By Dr. Michelle Cleveland
Director, Accountability, Educational Technology & Professional Learning
San Bernardino City Unified School District
“The principal is the key to developing a professional learning community.” — Richard DuFour
Across schools and districts, collaborative learning teams (CLTs) have become a common structure for improving instruction. Time is scheduled, agendas are posted, and shared folders are created—meaning that, on paper, the system is in place.
And yet, in many cases, classroom practice remains largely unchanged.
This disconnect points to a critical truth: structures alone don’t drive instructional improvement; leadership does.
The difference between collaborative teams that transform teaching and those that simply consume time can almost always be traced back to leadership focus. When leadership is unfocused, teams stay busy. When leadership is intentional, teams become powerful.
If collaborative teams are the engine of school improvement, leadership steers the work.
When Collaboration Becomes Compliance
Many schools have done the challenging work of building time for collaboration into the master schedule. But what happens during that time is where impact is either realized—or lost.
Without a clear instructional focus, collaborative time often drifts toward logistics: planning events, dividing tasks, or sharing resources. These activities aren’t wrong, but they rarely lead to meaningful shifts in teaching practice. Teachers leave meetings busy, but not necessarily better.
In response, leaders often tighten structures—adding templates, refining agendas, or increasing monitoring. While these actions feel productive, they tend to reinforce compliance rather than deepen instructional clarity.
The real issue isn’t whether teams meet. It’s ensuring that the meetings have a purpose.
At the school level, someone defines that purpose. In most cases, that responsibility sits with the principal. Their essential choice becomes—will collaborative time be managed for efficiency, or led for instructional improvement?
Leadership Shapes the Conditions
Effective leaders understand that collaborative teams are not an initiative to implement; instead, they are a system to develop. Systems require coherence, clarity, and protection.
Research consistently shows that leadership positively influences student outcomes indirectly by shaping culture, collaboration, and instructional focus. In other words, leaders create the conditions for teachers to learn together in ways that improve practice.
What teachers need from leadership isn’t more structure or motivation. They need direction.
Leaders who create strong collaborative systems consistently do five things well:
- Clarify the purpose of collaboration
- Protect time and prioritize student learning
- Focus on instructional improvement over task management
- Build shared leadership and collective responsibility
- Align work to a small number of high-impact practices
These actions don’t add complexity; they create coherence.
From Managing Meetings to Leading Instruction
The daily demands of leadership are relentless.
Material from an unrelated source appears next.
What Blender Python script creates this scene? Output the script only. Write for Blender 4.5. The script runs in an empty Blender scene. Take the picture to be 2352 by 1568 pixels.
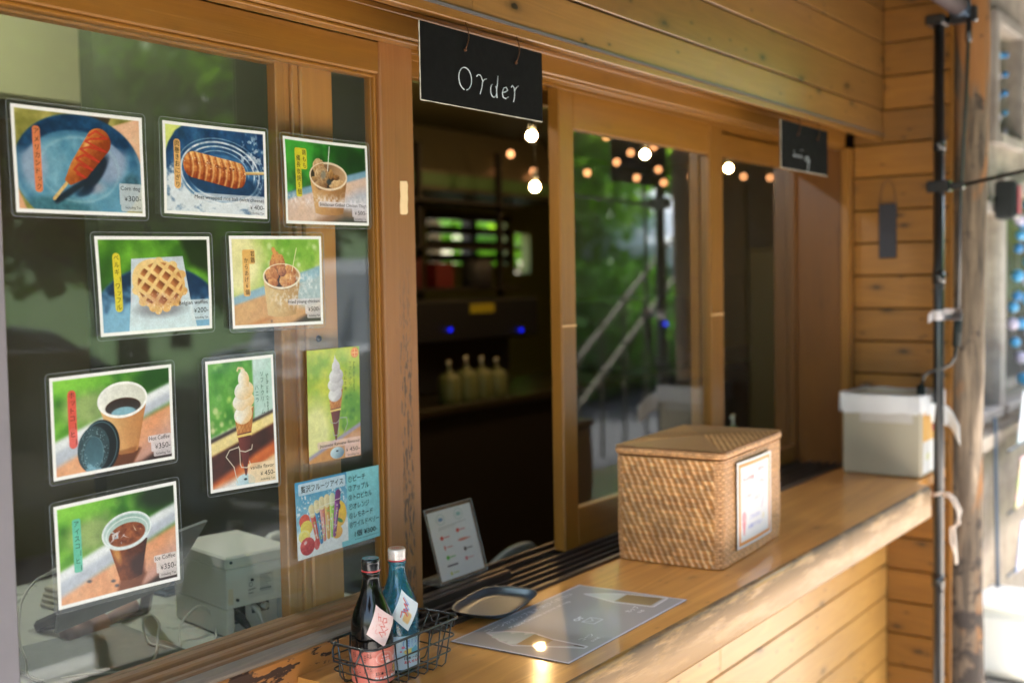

It’s easy to fall into a pattern of managing collaborative teams—ensuring meetings happen, notes are submitted, and expectations are met.
Instructional leadership requires an intentional shift in thinking. Moving from compliance to instructional impact.
Instead of asking:
- Are teams meeting consistently?
- Did they submit their notes?
Effective leaders ask:
- What are teams learning about instruction?
- What evidence is shaping their decisions?
- What will be different in classrooms tomorrow?
This shift is subtle but significant. It moves the focus from activity to impact.
Leaders don’t need to take over meetings to influence them. Their role is to maintain coherence—monitoring the quality of conversations, redirecting when needed, and ensuring that collaboration stays anchored to student learning.
Leadership Moves that Make Collaboration Matter
- Clarity drives collaboration. When purpose and commitments are shared, engagement deepens and decisions stay centered on learning. This clarity must be reinforced through consistent leadership actions.
- Collaboration doesn’t require more time—it requires protection. When leaders safeguard team time and keep the focus on learning, it leads to meaningful instructional growth.
- Collective responsibility sustains the work. When leadership is shared and teams own learning within clear parameters, consistency and impact follow.
- Focus fuels A tight-loose approach—tight on priorities, loose on methods—creates the conditions for depth. When leaders define clear priorities and evidence, collaboration moves beyond surface-level work.
- Presence signals priority. When leaders show up, engage, and follow through, they reinforce accountability and keep the work focused on impact.
The Bottom Line
Collaborative learning teams hold tremendous potential to improve teaching and learning—but that potential is not realized through structure alone.
It is realized through leadership.
What leaders prioritize shapes what teachers discuss, how they use their time, and whether collaboration leads to meaningful change in the classroom.
The future of collaborative teams won’t be determined by schedules or templates.
It will be determined by the daily decisions leaders make.